World Central Kitchen founder, chef José Andrés, tweeted his appreciation for everyone who had reached out after the attack on Kharkiv. "To everyone caring and sending good wishes to the team in Kharkiv, thank you, the injured are fine, and everyone is ready and willing to start cooking in another location," he wrote. "All our friends are TRUE heroes! Many ways to fight, we do it with food!"  

According to the Post, World Central Kitchen has been working with over 400 caterers, food trucks and restaurants in Ukraine, and the organization has been serving around 320,000 meals a day.  Since the conflict began, they have served more than 12 million meals to both Ukrainians within the country, and to refugees on the other side of the Polish border. 

In an interview with MSNBC, Andrés said that the missile attack would not prevent World Central Kitchen from delivering food to those who need it. "Those men and women, they have the very big willingness to say nothing is going to stop us.
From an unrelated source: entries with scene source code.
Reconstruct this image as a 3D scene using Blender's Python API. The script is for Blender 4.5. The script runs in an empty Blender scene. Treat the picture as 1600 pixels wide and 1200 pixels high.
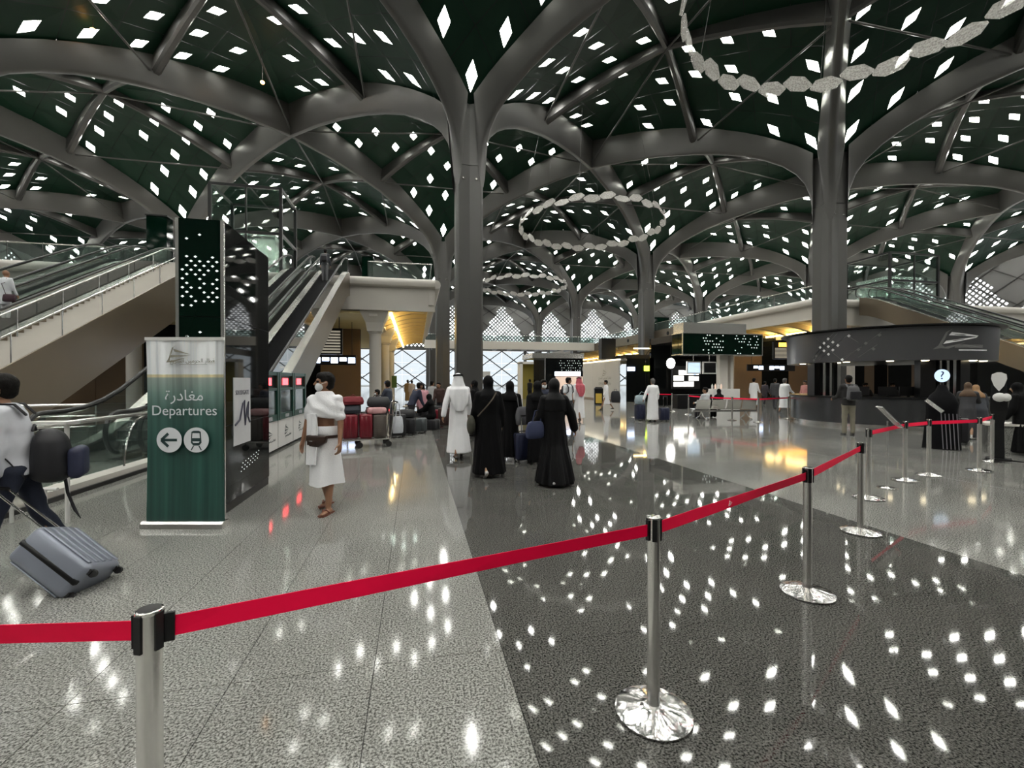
import bpy, bmesh, math, random
from mathutils import Vector, Matrix, noise
from mathutils.bvhtree import BVHTree
PI = math.pi
scene = bpy.context.scene
COL = scene.collection
# ------------------------------------------------------------------ camera
PHI = math.radians(12.2); SP, CP = math.sin(PHI), math.cos(PHI)
FPX, HOR, CAMH = 695.0, 595.0, 1.6
cam_d = bpy.data.cameras.new('camera'); cam = bpy.data.objects.new('camera', cam_d); COL.objects.link(cam)
cam_d.sensor_width = 36.0; cam_d.lens = 36.0 * FPX / 1600.0; cam_d.clip_end = 600; cam_d.clip_start = 0.05
cam.location = (0, 0, CAMH)
cam.rotation_euler = (PI / 2 - math.atan((600 - HOR) / FPX), 0, -PHI)
scene.camera = cam
# ------------------------------------------------------------------ world, exposure
world = bpy.data.worlds.new('sky'); scene.world = world; world.use_nodes = True
_n = world.node_tree; _n.nodes.clear()
_o = _n.nodes.new('ShaderNodeOutputWorld'); _b = _n.nodes.new('ShaderNodeBackground')
_b.inputs[0].default_value = (0.93, 0.97, 1.0, 1); _b.inputs[1].default_value = .75
_n.links.new(_b.outputs[0], _o.inputs[0])
scene.view_settings.view_transform = 'Standard'; scene.view_settings.look = 'None'
scene.view_settings.gamma = 1.0; scene.view_settings.use_curve_mapping = False
scene.view_settings.exposure = 1.05
SKYLIGHT = 24.0
try:
    scene.cycles.max_bounces = 8; scene.cycles.transparent_max_bounces = 12
    scene.cycles.sample_clamp_indirect = 6.0; scene.cycles.caustics_reflective = False; scene.cycles.caustics_refractive = False
except Exception: pass
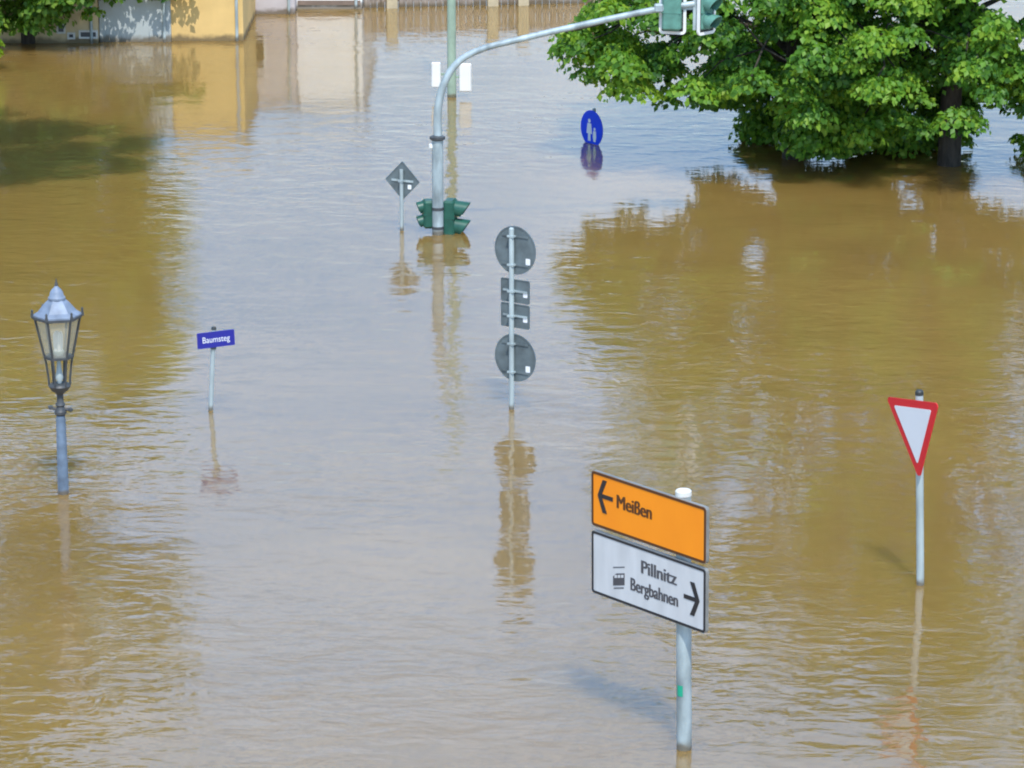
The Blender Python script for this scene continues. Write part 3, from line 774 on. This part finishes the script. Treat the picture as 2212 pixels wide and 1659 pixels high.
def tree(name, label, contact, domes, n_spray, per, size, leaf, seed, trunk_r, trunk_top, keep=None, flat=0.5, spray_r=(0.25, 0.5), shell=0.45, lean=(0, 0), group=None, clump=1.6, gap=-0.12, depth_rule=None, extra=()):
    """domes: (cx, cy, cz, rx, ry, rz, weight) crown lobes relative to the trunk foot at the water line"""
    rng = np.random.default_rng(seed)
    root = bpy.data.objects.new(name, None); COL.objects.link(root); root.location = (contact.x, contact.y, -DEPTH)
    tag(root, label, 'tree', group)
    C = []
    wts = np.array([d[6] for d in domes]); wts = wts / wts.sum()
    while len(C) < n_spray:
        d = domes[rng.choice(len(domes), p=wts)]
        v = nrm(rng.normal(size=(1, 3)))[0] * rng.uniform(shell, 1.0) ** 0.6
        p_ = np.array([d[0] + v[0] * d[3], d[1] + v[1] * d[4], d[2] + v[2] * d[5]])
        if p_[2] < 0.12 or lumps(p_, clump) < gap: continue
        if keep is not None:
            wx = np.array([contact.x + p_[0]]); wy = np.array([contact.y + p_[1]]); wz = np.array([p_[2]])
            qx, qy = proj(wx, wy, wz)
            if not keep(qx, qy)[0]: continue
            if depth_rule is not None and not depth_rule(qx[0], qy[0], p_): continue
        C.append(p_)
    for px, py, dy_ in extra:                         # single boughs that give the outline its character
        yy = contact.y + dy_; zz = hz(py, yy)
        C.append(np.array([xat(px, yy, zz) - contact.x, dy_, zz]))
    C = np.array(C); Rad = rng.uniform(*spray_r, len(C))
    if extra: Rad[-len(extra):] = 0.27
    P, N, A, S, T = sprays_to_leaves(rng, C, Rad, per, size, flat)
    ok = P[:, 2] > 0.03
    if keep is not None:
        pass
    P, N, A, S, T = P[ok], N[ok], A[ok], S[ok], T[ok]
    me = leaves_mesh('crown', P, N, A, S, T, leaf)
    cr = bpy.data.objects.new('crown', me); COL.objects.link(cr); cr.parent = root; cr.location = UP
    b = MB()
    fork = Vector((lean[0], lean[1], trunk_top))
    b.tube([(0, 0, -DEPTH), (0, 0, 0), (lean[0] * 0.4, lean[1] * 0.4, trunk_top * 0.55), fork], [trunk_r * 1.25, trunk_r, trunk_r * 0.85, trunk_r * 0.75], 14)
    order = rng.permutation(len(C))
    heads = []
    for i in order:                                   # limbs to well separated sprays
        p_ = Vector(C[i])
        if all((p_ - q_).length > 1.5 for q_ in heads): heads.append(p_)
        if len(heads) > 38: break
    for p_ in heads:
        t0 = rng.uniform(0.6, 1.0)
        s_ = Vector((lean[0] * t0, lean[1] * t0, trunk_top * t0)) if p_.z < trunk_top * 1.4 else fork
        mid = s_.lerp(p_, 0.5) + Vector((rng.normal() * 0.15, rng.normal() * 0.15, 0.25 + 0.1 * (p_ - s_).length))
        q1 = s_.lerp(mid, 0.55) + Vector((0, 0, 0.12))
        L = (p_ - s_).length
        r_ = trunk_r * min(0.5, 0.16 + 0.06 * L)
        b.tube([s_, q1, mid, mid.lerp(p_, 0.6) + Vector((0, 0, 0.06)), p_], [r_, r_ * 0.75, r_ * 0.5, r_ * 0.3, 0.012], 7)
        for _ in range(4):                            # twigs to neighbouring sprays
            near = C[np.argsort(np.sum((C - np.array(p_)) ** 2, 1))[1:9]]
            t_ = Vector(near[rng.integers(len(near))])
            b.tube([mid.lerp(p_, 0.55), mid.lerp(t_, 0.7) + Vector((0, 0, 0.05)), t_], [r_ * 0.3, 0.014, 0.006], 5)
    part(b, 'trunk', M['bark'], root, True)
    return root

# right-hand trees: the crown skirts follow the outline seen in the photograph, on their own branches
SKIRT = [(1212, -400), (1208, 40), (1206, 92), (1222, 118), (1236, 172), (1270, 186), (1308, 160), (1324, 140), (1356, 182), (1386, 200), (1406, 184),
         (1432, 232), (1458, 232), (1482, 190), (1508, 222), (1530, 222), (1572, 206), (1598, 214), (1622, 236), (1616, 320), (1655, 345), (1752, 350), (1778, 312),
         (1842, 318), (1858, 286), (1914, 296), (1966, 330), (2030, 352), (2078, 340), (2088, 200), (2130, 215), (2180, 252), (2184, 345), (2400, 352), (3200, 352), (3200, -400)]
HOLES = [[(1862, -30), (1915, -30), (1912, 22), (1890, 42), (1866, 40)], [(1792, 312), (1850, 312), (1850, 345), (1790, 345)]]
def keep_right(px, py):
    ok = in_poly(px, np.maximum(py, -399), SKIRT)
    for h_ in HOLES: ok &= ~in_poly(px, py, h_)
    return ok
def dark_under(px, py, p_):
    """low boughs at the left end and in the middle grow only on the far, shaded side"""
    if px < 1690 and py > 225: return p_[1] > 0.4
    if 1862 < px < 2086 and py > 285: return p_[1] > 0.5
    return True
t1 = at(1712, 341)
tree('broadleaf_tree', 'broad green tree reaching left over the flood behind the hanging signals', t1,
     [(0.0, 0.0, 2.3, 3.6, 3.0, 2.0, 1.5), (-1.0, -0.2, 2.2, 2.6, 2.2, 1.5, 0.9), (0.0, 0.0, 5.2, 3.1, 3.0, 3.2, 1.2), (0.3, 0, 7.6, 1.9, 1.9, 2.0, 0.5), (0.25, -0.7, 0.8, 0.75, 0.8, 0.75, 0.40), (-0.45, 1.1, 0.75, 0.85, 0.7, 0.8, 1.0)],
     660, 120, 0.110, M['leaf'], 11, 0.17, 2.4, keep_right, extra=[(1222, 70, -0.5), (1232, 105, 0.2), (1262, 160, -0.4), (1290, 168, 0.3), (1362, 176, -0.6), (1442, 216, -0.8), (1452, 190, -0.5), (1515, 210, 0.4), (1548, 208, -0.2), (1610, 225, 0.8), (1640, 262, 1.0), (1632, 300, 1.2), (1655, 318, 1.1), (1690, 322, 0.9), (1720, 300, 1.0), (1665, 285, 0.6), (1715, 175, -1.3), (1752, 200, -1.2), (1735, 238, -1.3), (1782, 262, -1.2), (1812, 284, -1.1), (1750, 285, -1.2), (1800, 222, -1.2), (1838, 250, -1.0), (1722, 268, -1.1)], group='trees standing in the flood', depth_rule=dark_under, gap=0.03, clump=1.75)
t2 = at(2050, 356)
tree('broadleaf_tree', 'dense green tree on the right edge with low drooping branches over dark trunks', t2,
     [(0.6, 0.0, 2.0, 3.9, 2.8, 1.9, 1.5), (-0.4, -0.6, 1.6, 2.4, 2.0, 1.3, 0.8), (0.9, 0.0, 5.4, 3.7, 3.2, 3.6, 1.4), (0.9, 0, 8.3, 2.4, 2.4, 2.3, 0.6), (-0.5, 1.2, 0.7, 1.2, 0.7, 0.7, 1.1), (1.6, 0.3, 0.9, 1.2, 0.8, 0.8, 0.25)],
     740, 120, 0.110, M['leaf'], 23, 0.19, 2.4, keep_right, extra=[(1885, 300, 1.5), (1925, 318, 1.3), (1960, 308, 1.6), (1990, 330, 1.2), (2020, 312, 1.4), (2050, 325, 1.0), (2075, 300, 0.8), (2075, 260, 0.6), (1940, 335, 1.0), (2010, 342, 0.7), (2120, 140, -0.8), (2160, 180, -0.7), (2198, 205, -0.6), (2206, 300, 0.9), (2216, 328, 0.8), (2150, 112, -0.9), (2105, 178, -0.5), (2188, 150, -0.9), (1935, 240, -1.2), (1990, 215, -1.3), (1900, 262, -1.1), (1960, 262, -1.0)], group='trees standing in the flood', depth_rule=dark_under, gap=0.03, clump=1.75)

# left-hand trees
SKIRT_L = [(-900, -500), (3000, -500), (3000, -200), (440, -180), (392, -120), (382, 4), (330, 8), (320, -60), (285, -70), (270, 10), (232, 4), (218, 22), (212, 44), (180, 46), (140, 30), (118, 60), (112, 92), (-900, 92)]
def keep_left(px, py):
    return in_poly(px, np.maximum(py, -499), SKIRT_L)
t3 = at(62, 92)
tree('leafy_tree', 'dark green tree in the top left corner, its lowest branches touching the flood', t3,
     [(-0.2, 0.0, 2.0, 2.4, 2.0, 1.7, 1.0), (-1.0, 0.2, 3.4, 2.4, 2.2, 2.2, 0.8)],
     600, 75, 0.13, M['leaf_olive'], 31, 0.15, 2.0, keep_left, extra=[(250, -14, -0.3), (228, -6, 0.2), (268, -22, 0.1), (340, -20, -0.2), (366, -22, 0.1), (300, -34, 0.0), (202, 26, -0.4), (186, 16, 0.3), (322, -12, 0.1), (352, -13, -0.1), (384, -18, 0.2), (412, -26, 0.0)], group='trees standing in the flood')
def keep_above(px, py): return py < -70
t6 = at(-210, 74)
tree('pale_tree', 'pale yellow green tree beyond the left edge leaning over the flood', t6,
     [(2.3, -0.3, 3.9, 3.1, 2.2, 2.2, 1.4), (2.8, -0.2, 5.6, 2.8, 2.2, 2.2, 1.1), (0.5, 0.2, 4.6, 2.2, 2.0, 2.6, 0.7)],
     900, 80, 0.14, M['leaf_pale'], 61, 0.16, 3.0, lambda px, py: py < -130, lean=(0.7, -0.1), group='trees standing in the flood')
t4 = at(-560, 440)
tree('tall_tree', 'tall tree beyond the left edge whose crown hangs high over the flood', t4,
     [(3.2, 0.0, 6.6, 3.4, 2.6, 2.3, 1.4), (0.5, 0.2, 7.2, 3.2, 2.8, 3.0, 1.0), (1.8, 0.4, 9.0, 2.6, 2.4, 2.0, 0.6)],
     600, 65, 0.15, M['leaf_olive'], 47, 0.22, 4.5, keep_above, lean=(0.6, 0.1), group='trees standing in the flood')
t5 = at(-35, 152)
rng = np.random.default_rng(5)
def keep_lime(px, py): return (px < 14) & (py > 58)
tree('lime_shrub', 'bright lime green bush at the left edge of the frame', t5,
     [(-0.05, 0, 0.45, 0.45, 0.5, 0.42, 1)], 46, 60, 0.11, M['leaf_lime'], 53, 0.04, 0.3, keep_lime, spray_r=(0.12, 0.2), shell=0.1)
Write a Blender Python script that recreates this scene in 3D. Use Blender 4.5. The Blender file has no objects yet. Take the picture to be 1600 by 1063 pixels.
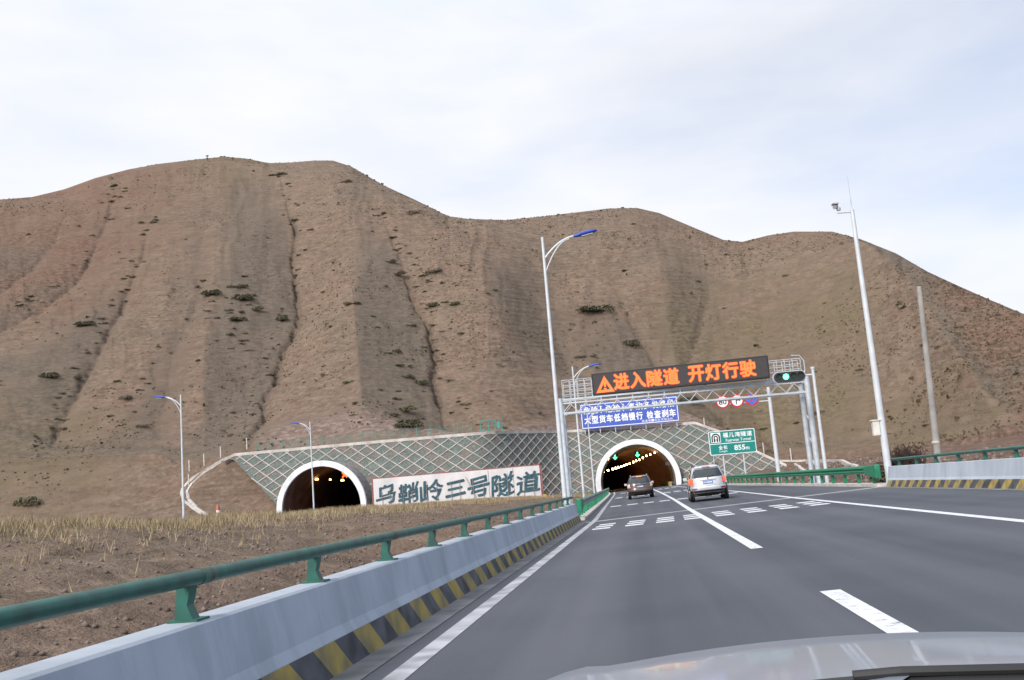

We are going to start cooking as soon as we can," he said. "But again, we were not hit directly. It was a very big missile that hit the building across, and because the missile was so powerful the destruction was massive."

On Sunday, Mook tweeted that all of the undamaged equipment and supplies were being moved to another kitchen in Kharkiv. "The injured staff are doing well — and all the team here wants to continue cooking," he wrote. Truly in awe at the bravery of our [World Central Kitchen] partners!"